There's also a variety of reasons that people who are triggered by particular discussions tend not to discuss that reaction, especially publicly, even if they choose not to disengage. Sharing pain like that can feel like exposing vulnerability, which is not something you do to someone who may have just hurt you. That may be why you haven't seen much discussion of people who are having strongly unpleasant emotional responses to the discussion.
So I have to say, despite being one of your examples, I generally agree. I've written quite a bit and this might take two posts (sorry! I'm terrible at editing, especially in such a tiny comment box).
The thing is that on tumblr I usually don't end up citing my opponents for a few reasons. The first is that it's tumblr, where it is a pain to find old posts and link to them. Other times I'm just thinking of friends and family that I know offline, at which point I can't cite other than to effectively say "some people I know".
The second point is that, with most of the tumblr debacles, my audience is never the trolls- it's the people who I'm assuming are reading my blog, and usually my goal is just to go over a possible dialectic they might run in to when talking about asexuality. A few times I tried re-blogging the trolls and responding point by point in an argument form (regarding my linked article here, I was reacting to a small point in a long post I reblogged two or three days before, which I had assumed everyone had read). But they rarely ever responded, and never wanted to actually argue or debate. Which made me realize that the discussions on tumblr are not areas for arguments- even if I'd love for them to be that way. The fact is that I will usually find more professional arguments at a bar than I will on tumblr, so I'm usually incredibly lazy regarding tumblr posts now. If someone responds and challenges something, I'll gladly start being more professional, but otherwise my blog will just be random musings and not at all professional.
Finally, the last thing is that I'm rarely arguing against specific people- I'm arguing against abstract ideas. If graftversushost or partysoft wanted to respond, that's great. But I don't want people to read that my argument is directed at just two people and then immediately assume it doesn't apply to anyone else or that they can't step in and try to argue against me- because after all, offline I tend to get the same responses over and over again, so it's rare that it's just one person who is saying something wrong. Yet people almost always assume that their new argument against asexuality isn't the exact same as the one I just responded to (and yes, this is mostly people offline who I can't cite- most of my experience with asexuality is not from the internet).
Anyways, I should probably do a more thorough analysis of your post rather than just explaining myself:
An opinion essay that criticizes a belief no one holds doesn't necessarily fail. It could be arguing that no one ever should hold that belief, or it could be set up so that if someone does come to decide to hold that belief in the future then it will be arguing with them, or it could just be using the position they are against as a starting point for building their own position. For example, I could write an essay that starts off by responding to a solipsist (or perhaps someone who is skeptical of the existence of the physical world), and then goes in to developing my own theory. Whether or not such a solipsist exists would be irrelevant because that's not the point- the point is to flesh out a new idea, often in contrast to the starting position. Rather, pieces that don't cite opponents only fail when their main purpose is to attack a specific opponent.

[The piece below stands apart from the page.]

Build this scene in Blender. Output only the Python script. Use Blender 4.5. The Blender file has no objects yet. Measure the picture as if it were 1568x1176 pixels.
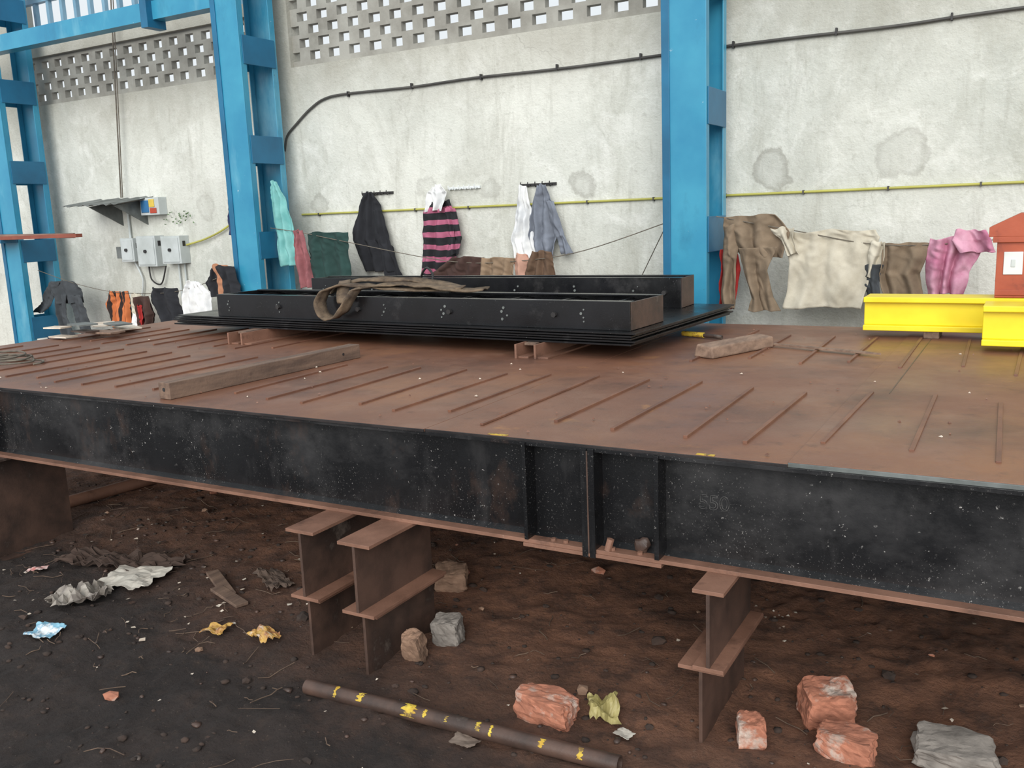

Regarding wondering whether or not something is criticizing you: this shouldn't be a concern. If something is trying to straw man you and pin a belief you don't hold on you, it is worthless and should be ignored (unless you really want to spend the time to respond). If it is really attacking that belief system which is inferior to yours, then it's not attacking you so who cares (but of course you could respond and say, "but what if they changed their position to ____", which is what I would usually do in such a situation).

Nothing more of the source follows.